_WHAT IS NEEDED_
Retype every line from the start of the data down to and including the line with "return 600 +". Skip the pictures.

_WORKING DATA_
#####

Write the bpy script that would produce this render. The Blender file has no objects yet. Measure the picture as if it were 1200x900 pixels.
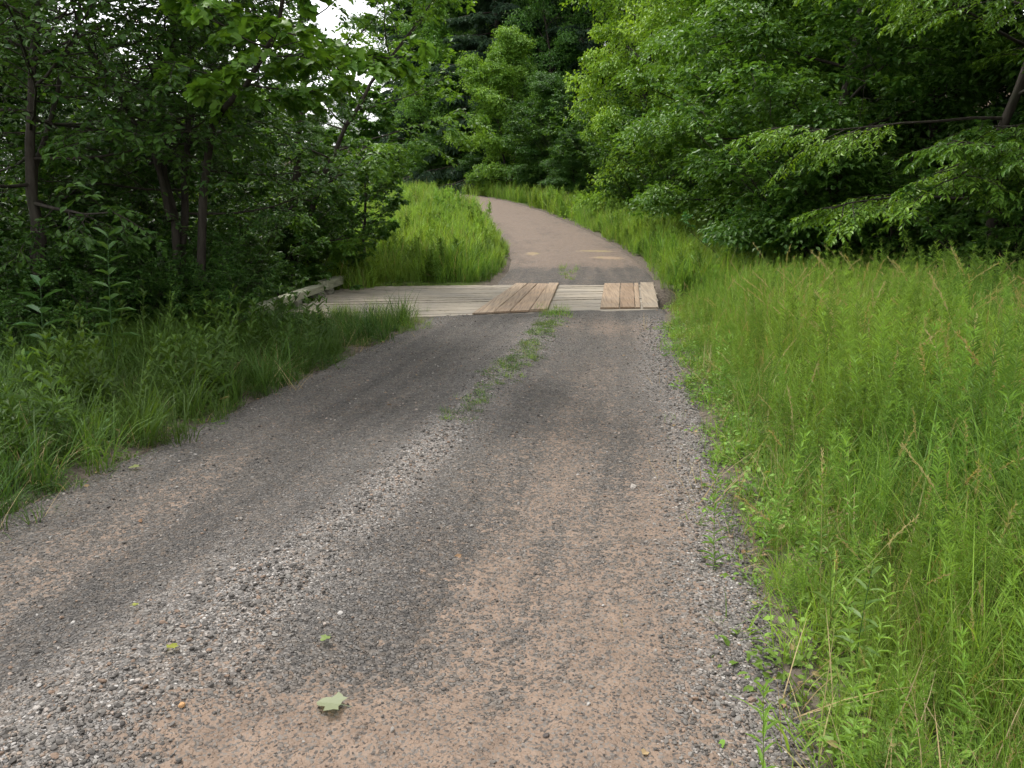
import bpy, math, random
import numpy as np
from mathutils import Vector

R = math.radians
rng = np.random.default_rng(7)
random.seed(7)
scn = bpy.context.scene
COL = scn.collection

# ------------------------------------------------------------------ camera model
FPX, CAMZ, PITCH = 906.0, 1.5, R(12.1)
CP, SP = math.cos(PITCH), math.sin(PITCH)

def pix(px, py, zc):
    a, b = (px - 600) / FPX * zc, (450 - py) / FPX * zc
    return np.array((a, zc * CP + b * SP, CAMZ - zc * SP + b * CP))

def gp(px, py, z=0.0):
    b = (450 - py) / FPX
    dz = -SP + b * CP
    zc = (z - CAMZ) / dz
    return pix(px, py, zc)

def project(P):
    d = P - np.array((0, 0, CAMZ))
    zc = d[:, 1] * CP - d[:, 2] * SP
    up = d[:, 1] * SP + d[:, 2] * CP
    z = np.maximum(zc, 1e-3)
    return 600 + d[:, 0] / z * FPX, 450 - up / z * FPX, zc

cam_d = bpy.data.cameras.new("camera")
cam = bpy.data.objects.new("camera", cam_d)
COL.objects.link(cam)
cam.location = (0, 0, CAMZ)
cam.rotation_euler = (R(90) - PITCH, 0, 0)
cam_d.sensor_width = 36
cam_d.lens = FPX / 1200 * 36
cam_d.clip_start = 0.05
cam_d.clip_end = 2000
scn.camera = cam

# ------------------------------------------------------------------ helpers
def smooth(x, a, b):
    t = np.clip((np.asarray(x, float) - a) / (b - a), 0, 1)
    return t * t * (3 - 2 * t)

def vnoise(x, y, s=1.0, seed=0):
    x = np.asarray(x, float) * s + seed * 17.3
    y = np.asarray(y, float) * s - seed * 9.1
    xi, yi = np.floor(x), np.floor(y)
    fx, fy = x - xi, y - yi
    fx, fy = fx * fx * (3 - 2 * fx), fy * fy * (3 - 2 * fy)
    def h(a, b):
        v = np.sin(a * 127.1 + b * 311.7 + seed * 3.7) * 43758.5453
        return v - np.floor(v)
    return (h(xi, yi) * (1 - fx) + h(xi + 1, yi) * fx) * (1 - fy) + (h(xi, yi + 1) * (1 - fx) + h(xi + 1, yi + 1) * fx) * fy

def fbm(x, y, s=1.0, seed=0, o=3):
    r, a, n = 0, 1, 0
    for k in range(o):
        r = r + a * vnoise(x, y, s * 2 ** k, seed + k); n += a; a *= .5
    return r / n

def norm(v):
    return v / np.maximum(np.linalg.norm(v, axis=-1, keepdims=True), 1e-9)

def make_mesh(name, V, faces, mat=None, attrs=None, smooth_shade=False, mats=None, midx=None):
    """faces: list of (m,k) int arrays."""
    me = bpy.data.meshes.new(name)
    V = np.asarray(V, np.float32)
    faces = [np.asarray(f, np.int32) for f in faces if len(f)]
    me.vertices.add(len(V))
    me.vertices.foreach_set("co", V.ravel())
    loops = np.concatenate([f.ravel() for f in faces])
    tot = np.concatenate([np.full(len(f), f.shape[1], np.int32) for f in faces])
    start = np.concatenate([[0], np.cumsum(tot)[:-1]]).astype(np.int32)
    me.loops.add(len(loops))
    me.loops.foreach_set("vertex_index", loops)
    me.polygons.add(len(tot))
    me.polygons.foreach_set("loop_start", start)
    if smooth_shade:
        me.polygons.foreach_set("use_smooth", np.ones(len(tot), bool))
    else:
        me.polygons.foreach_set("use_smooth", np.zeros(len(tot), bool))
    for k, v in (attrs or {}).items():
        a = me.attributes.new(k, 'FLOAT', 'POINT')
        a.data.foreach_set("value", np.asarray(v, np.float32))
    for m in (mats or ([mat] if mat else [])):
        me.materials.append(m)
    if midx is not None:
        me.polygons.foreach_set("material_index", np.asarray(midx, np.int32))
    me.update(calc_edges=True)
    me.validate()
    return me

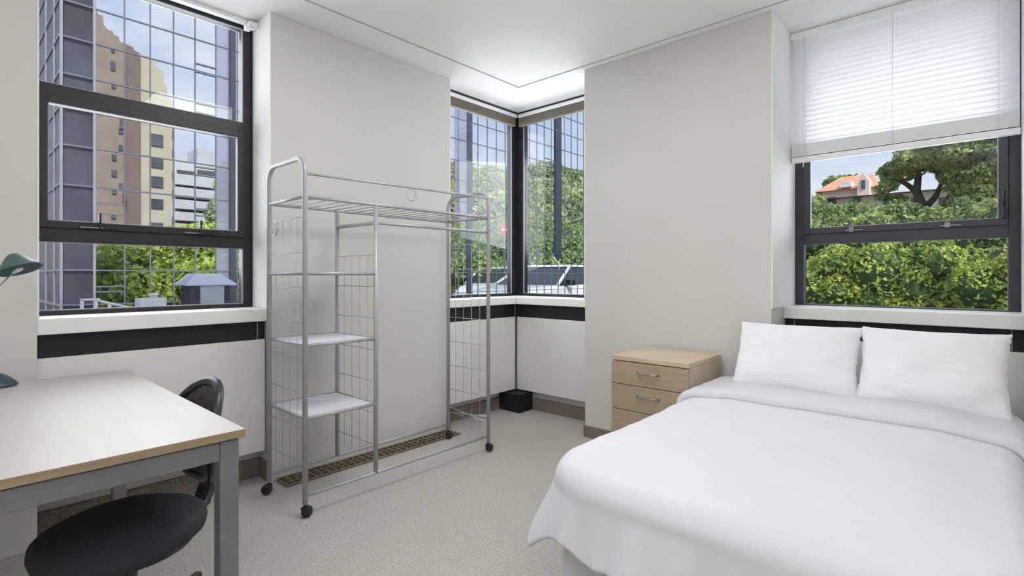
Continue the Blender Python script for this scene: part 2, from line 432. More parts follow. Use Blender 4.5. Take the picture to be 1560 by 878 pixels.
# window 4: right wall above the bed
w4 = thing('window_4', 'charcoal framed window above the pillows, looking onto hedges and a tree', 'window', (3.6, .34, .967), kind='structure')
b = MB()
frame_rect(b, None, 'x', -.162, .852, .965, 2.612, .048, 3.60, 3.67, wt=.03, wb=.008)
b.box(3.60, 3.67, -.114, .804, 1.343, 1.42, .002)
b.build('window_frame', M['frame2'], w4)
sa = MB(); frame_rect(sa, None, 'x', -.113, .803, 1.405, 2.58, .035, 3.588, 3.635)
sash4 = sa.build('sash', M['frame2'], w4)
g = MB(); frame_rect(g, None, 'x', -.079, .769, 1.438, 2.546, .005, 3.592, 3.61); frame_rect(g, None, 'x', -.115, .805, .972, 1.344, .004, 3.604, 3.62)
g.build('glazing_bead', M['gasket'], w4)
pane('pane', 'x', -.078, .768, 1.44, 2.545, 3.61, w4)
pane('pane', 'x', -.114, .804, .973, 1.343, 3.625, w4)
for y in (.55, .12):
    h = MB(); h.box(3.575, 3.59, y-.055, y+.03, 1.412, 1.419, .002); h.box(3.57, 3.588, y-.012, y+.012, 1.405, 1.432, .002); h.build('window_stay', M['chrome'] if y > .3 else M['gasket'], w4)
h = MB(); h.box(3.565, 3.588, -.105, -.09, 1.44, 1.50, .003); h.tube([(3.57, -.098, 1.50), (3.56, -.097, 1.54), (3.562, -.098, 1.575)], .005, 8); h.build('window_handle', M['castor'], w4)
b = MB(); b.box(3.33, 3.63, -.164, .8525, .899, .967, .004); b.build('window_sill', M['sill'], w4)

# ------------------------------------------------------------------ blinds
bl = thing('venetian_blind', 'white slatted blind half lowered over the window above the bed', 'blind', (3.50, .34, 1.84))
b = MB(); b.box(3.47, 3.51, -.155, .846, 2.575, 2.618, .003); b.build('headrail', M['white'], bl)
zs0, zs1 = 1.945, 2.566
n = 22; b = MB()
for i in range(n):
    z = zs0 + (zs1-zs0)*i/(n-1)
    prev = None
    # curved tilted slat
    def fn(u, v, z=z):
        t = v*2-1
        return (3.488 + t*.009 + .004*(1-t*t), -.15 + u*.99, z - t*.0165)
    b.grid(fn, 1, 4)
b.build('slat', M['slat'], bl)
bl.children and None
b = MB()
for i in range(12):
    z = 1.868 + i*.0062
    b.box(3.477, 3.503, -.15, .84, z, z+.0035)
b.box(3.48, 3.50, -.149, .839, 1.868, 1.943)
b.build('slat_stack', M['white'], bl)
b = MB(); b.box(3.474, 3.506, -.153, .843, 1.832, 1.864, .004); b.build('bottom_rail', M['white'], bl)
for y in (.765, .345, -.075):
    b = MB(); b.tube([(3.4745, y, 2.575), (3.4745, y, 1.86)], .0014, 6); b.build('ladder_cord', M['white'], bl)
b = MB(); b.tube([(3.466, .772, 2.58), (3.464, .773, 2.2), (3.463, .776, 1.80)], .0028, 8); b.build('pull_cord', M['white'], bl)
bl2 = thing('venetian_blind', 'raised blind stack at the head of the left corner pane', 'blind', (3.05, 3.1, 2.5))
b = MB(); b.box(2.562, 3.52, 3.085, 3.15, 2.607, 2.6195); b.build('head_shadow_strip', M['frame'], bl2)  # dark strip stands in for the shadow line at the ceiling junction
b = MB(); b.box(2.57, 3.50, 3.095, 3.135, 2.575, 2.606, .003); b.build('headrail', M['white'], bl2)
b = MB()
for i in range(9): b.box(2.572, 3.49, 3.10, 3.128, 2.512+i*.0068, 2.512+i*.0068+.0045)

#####

_ANSWER TO THE TASK_
Write the bpy script that would produce this render. The Blender file has no objects yet. Measure the picture as if it were 1200x900 pixels.
import bpy, math, random
import numpy as np
from mathutils import Vector

R = math.radians
rng = np.random.default_rng(7)
random.seed(7)
scn = bpy.context.scene
COL = scn.collection

# ------------------------------------------------------------------ camera model
FPX, CAMZ, PITCH = 906.0, 1.5, R(12.1)
CP, SP = math.cos(PITCH), math.sin(PITCH)

def pix(px, py, zc):
    a, b = (px - 600) / FPX * zc, (450 - py) / FPX * zc
    return np.array((a, zc * CP + b * SP, CAMZ - zc * SP + b * CP))

def gp(px, py, z=0.0):
    b = (450 - py) / FPX
    dz = -SP + b * CP
    zc = (z - CAMZ) / dz
    return pix(px, py, zc)

def project(P):
    d = P - np.array((0, 0, CAMZ))
    zc = d[:, 1] * CP - d[:, 2] * SP
    up = d[:, 1] * SP + d[:, 2] * CP
    z = np.maximum(zc, 1e-3)
    return 600 + d[:, 0] / z * FPX, 450 - up / z * FPX, zc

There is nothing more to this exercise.